JOB
Your task is to repeat all of the data exactly while excluding the pictures.

DATASET SECTION
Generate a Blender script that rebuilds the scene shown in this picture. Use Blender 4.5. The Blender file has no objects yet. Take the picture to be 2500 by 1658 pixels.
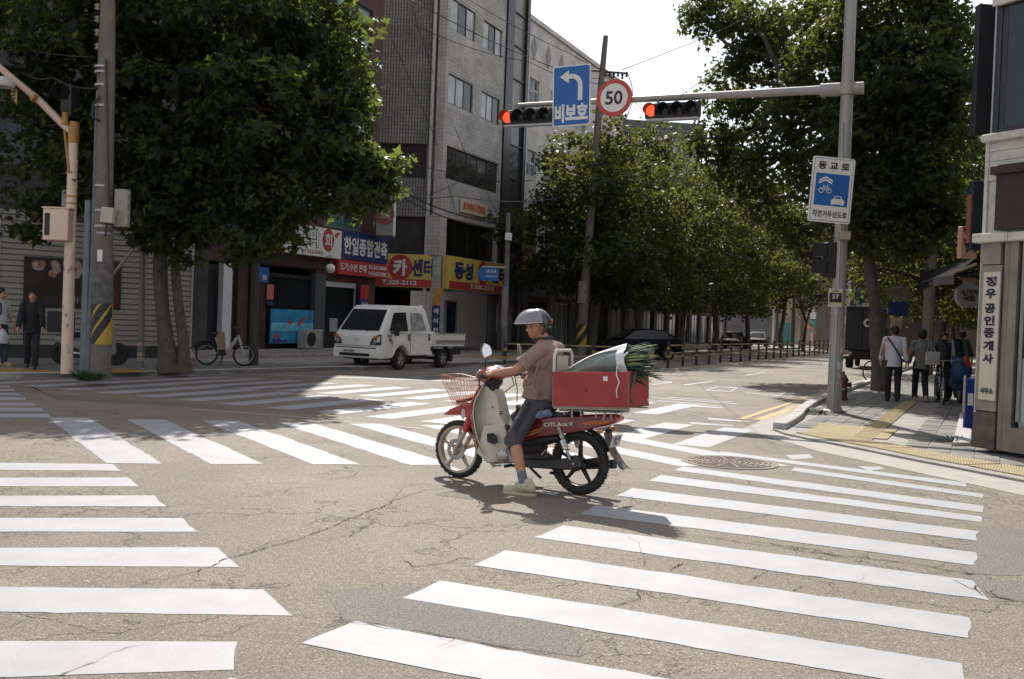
import bpy, bmesh, math, random
import numpy as np
from mathutils import Vector, Matrix, Quaternion
R = math.radians
random.seed(7); rng = np.random.default_rng(7)
scene = bpy.context.scene
col = scene.collection

# ------------------------------------------------------------------ camera, sky, sun, exposure
CAMZ = 1.57; FOC = 2430.0; HZ = 785.0; SL = 0.0367          # photo 2500 x 1658, focal length in its pixels
ROLL = math.atan(SL); PITCH = math.atan((829 - HZ) * math.cos(ROLL) / FOC)
FW = Vector((0, math.cos(PITCH), -math.sin(PITCH))); U0 = Vector((0, math.sin(PITCH), math.cos(PITCH))); R0 = Vector((1, 0, 0))
CI = math.cos(ROLL) * R0 + math.sin(ROLL) * U0; CJ = -math.sin(ROLL) * R0 + math.cos(ROLL) * U0
CAM = Vector((0, 0, CAMZ))
cam_data = bpy.data.cameras.new('camera'); cam = bpy.data.objects.new('camera', cam_data); col.objects.link(cam)
cam.matrix_world = Matrix((( CI.x, CJ.x, -FW.x, CAM.x), (CI.y, CJ.y, -FW.y, CAM.y), (CI.z, CJ.z, -FW.z, CAM.z), (0, 0, 0, 1)))
cam_data.sensor_width = 36; cam_data.lens = FOC / 2500 * 36; cam_data.clip_end = 3000; cam_data.clip_start = .05
scene.camera = cam

SUN_EL = R(46); SUN_AZ = R(-4)                               # azimuth measured from +Y towards +X
world = bpy.data.worlds.new('World'); scene.world = world; world.use_nodes = True
wn = world.node_tree.nodes; wl = world.node_tree.links; wn.clear()
sky = wn.new('ShaderNodeTexSky'); sky.sky_type = 'NISHITA'; sky.sun_disc = False
sky.sun_elevation = SUN_EL; sky.sun_rotation = SUN_AZ; sky.air_density = 1.0; sky.dust_density = .5; sky.ozone_density = 1.3
hs = wn.new('ShaderNodeHueSaturation'); hs.inputs['Saturation'].default_value = .36; wl.new(sky.outputs[0], hs.inputs['Color'])
bg = wn.new('ShaderNodeBackground'); bg.inputs['Strength'].default_value = 0.075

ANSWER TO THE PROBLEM
Generate a Blender script that rebuilds the scene shown in this picture. Use Blender 4.5. The Blender file has no objects yet. Take the picture to be 2500 by 1658 pixels.
import bpy, bmesh, math, random
import numpy as np
from mathutils import Vector, Matrix, Quaternion
R = math.radians
random.seed(7); rng = np.random.default_rng(7)
scene = bpy.context.scene
col = scene.collection

# ------------------------------------------------------------------ camera, sky, sun, exposure
CAMZ = 1.57; FOC = 2430.0; HZ = 785.0; SL = 0.0367          # photo 2500 x 1658, focal length in its pixels
ROLL = math.atan(SL); PITCH = math.atan((829 - HZ) * math.cos(ROLL) / FOC)
FW = Vector((0, math.cos(PITCH), -math.sin(PITCH))); U0 = Vector((0, math.sin(PITCH), math.cos(PITCH))); R0 = Vector((1, 0, 0))
CI = math.cos(ROLL) * R0 + math.sin(ROLL) * U0; CJ = -math.sin(ROLL) * R0 + math.cos(ROLL) * U0
CAM = Vector((0, 0, CAMZ))
cam_data = bpy.data.cameras.new('camera'); cam = bpy.data.objects.new('camera', cam_data); col.objects.link(cam)
cam.matrix_world = Matrix((( CI.x, CJ.x, -FW.x, CAM.x), (CI.y, CJ.y, -FW.y, CAM.y), (CI.z, CJ.z, -FW.z, CAM.z), (0, 0, 0, 1)))
cam_data.sensor_width = 36; cam_data.lens = FOC / 2500 * 36; cam_data.clip_end = 3000; cam_data.clip_start = .05
scene.camera = cam

SUN_EL = R(46); SUN_AZ = R(-4)                               # azimuth measured from +Y towards +X
world = bpy.data.worlds.new('World'); scene.world = world; world.use_nodes = True
wn = world.node_tree.nodes; wl = world.node_tree.links; wn.clear()
sky = wn.new('ShaderNodeTexSky'); sky.sky_type = 'NISHITA'; sky.sun_disc = False
sky.sun_elevation = SUN_EL; sky.sun_rotation = SUN_AZ; sky.air_density = 1.0; sky.dust_density = .5; sky.ozone_density = 1.3
hs = wn.new('ShaderNodeHueSaturation'); hs.inputs['Saturation'].default_value = .36; wl.new(sky.outputs[0], hs.inputs['Color'])
bg = wn.new('ShaderNodeBackground'); bg.inputs['Strength'].default_value = 0.075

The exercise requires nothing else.